Rapidus 2nm Foundry Pricing Benchmarked Against TSMC

N.R. Finch
Published todayAbout 6 min read

Japanese foundry startup Rapidus is pricing its 2nm wafers at $18,500–$21,500 apiece, matching or undercutting TSMC, with volume production planned for the second half of fiscal 2027 and over 60 potential customers already in talks.

01

Where exactly is the price set?

Rapidus quotes its 2nm wafers at ¥3.0–3.5 million per wafer (roughly $18,500–$21,500).
CEO Atsuyoshi Koike stated plainly: "We can't afford to lose on price" — pricing will be "at least on par with TSMC, or slightly below."
This means → Rapidus is not trying to undercut on price.

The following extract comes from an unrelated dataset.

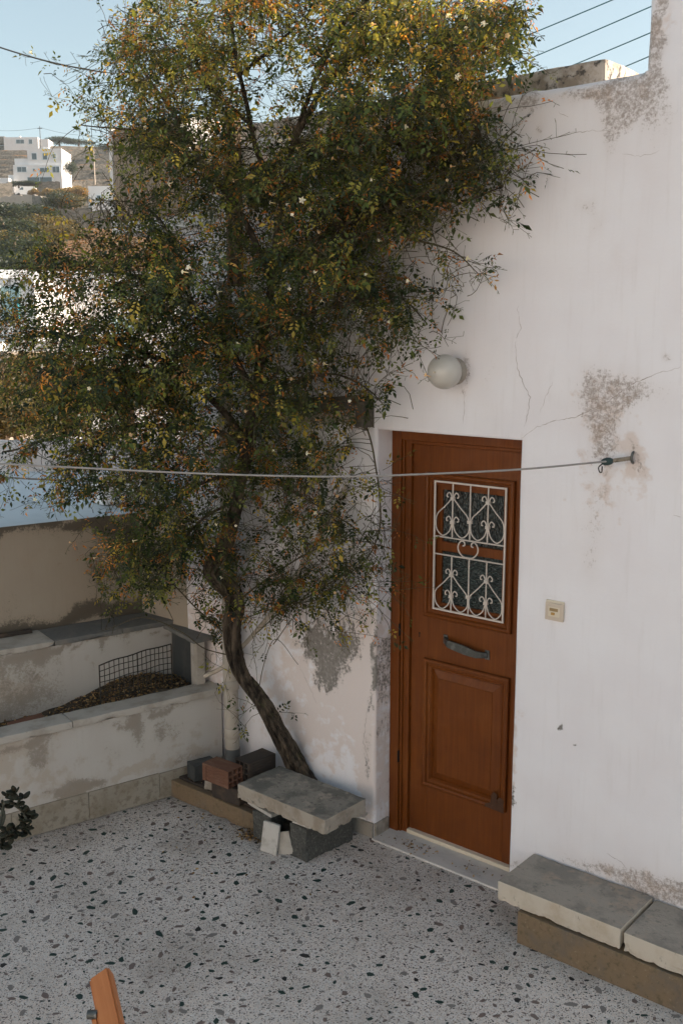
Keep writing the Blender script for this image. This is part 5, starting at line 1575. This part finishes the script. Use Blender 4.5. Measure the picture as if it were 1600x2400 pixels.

The message to customers is: this is a peer-grade product, not a budget alternative.
02

Where does the technology come from?

The 2nm process is developed through a strategic partnership with IBM, which supplies advanced semiconductor packaging technology — the step where chips are assembled with other components into a working module.
The fab is located in Chitose, Hokkaido, with volume production targeted for the second half of fiscal 2027.
In plain terms = Rapidus builds the fab, IBM provides the core know-how, and the Japanese government funds the effort — three parties, three roles.
03

How big is the government's bet?

Earlier this year, Japan approved an additional ¥631.5 billion (roughly $4 billion) in subsidies for Rapidus, aimed at accelerating its entry into AI chip manufacturing.
This reflects Japan treating Rapidus as a national-scale project to rebuild domestic advanced chipmaking — not just another startup.
This means → A subsidy of this size signals that Japan's commitment to semiconductor supply-chain sovereignty has moved from rhetoric to real money.
04

Can it actually reach production scale?

Rapidus is currently in talks with more than 60 potential customers, though no confirmed contracts have been disclosed.
The central question: whether Rapidus can match TSMC not just on price but on yield and capacity at volume — pricing parity is the easy part; quality parity is the real test.
Put simply = the price card is on the table. What matters next is whether customers actually place orders once the chips come off the line.

Content is for reference only, not financial advice.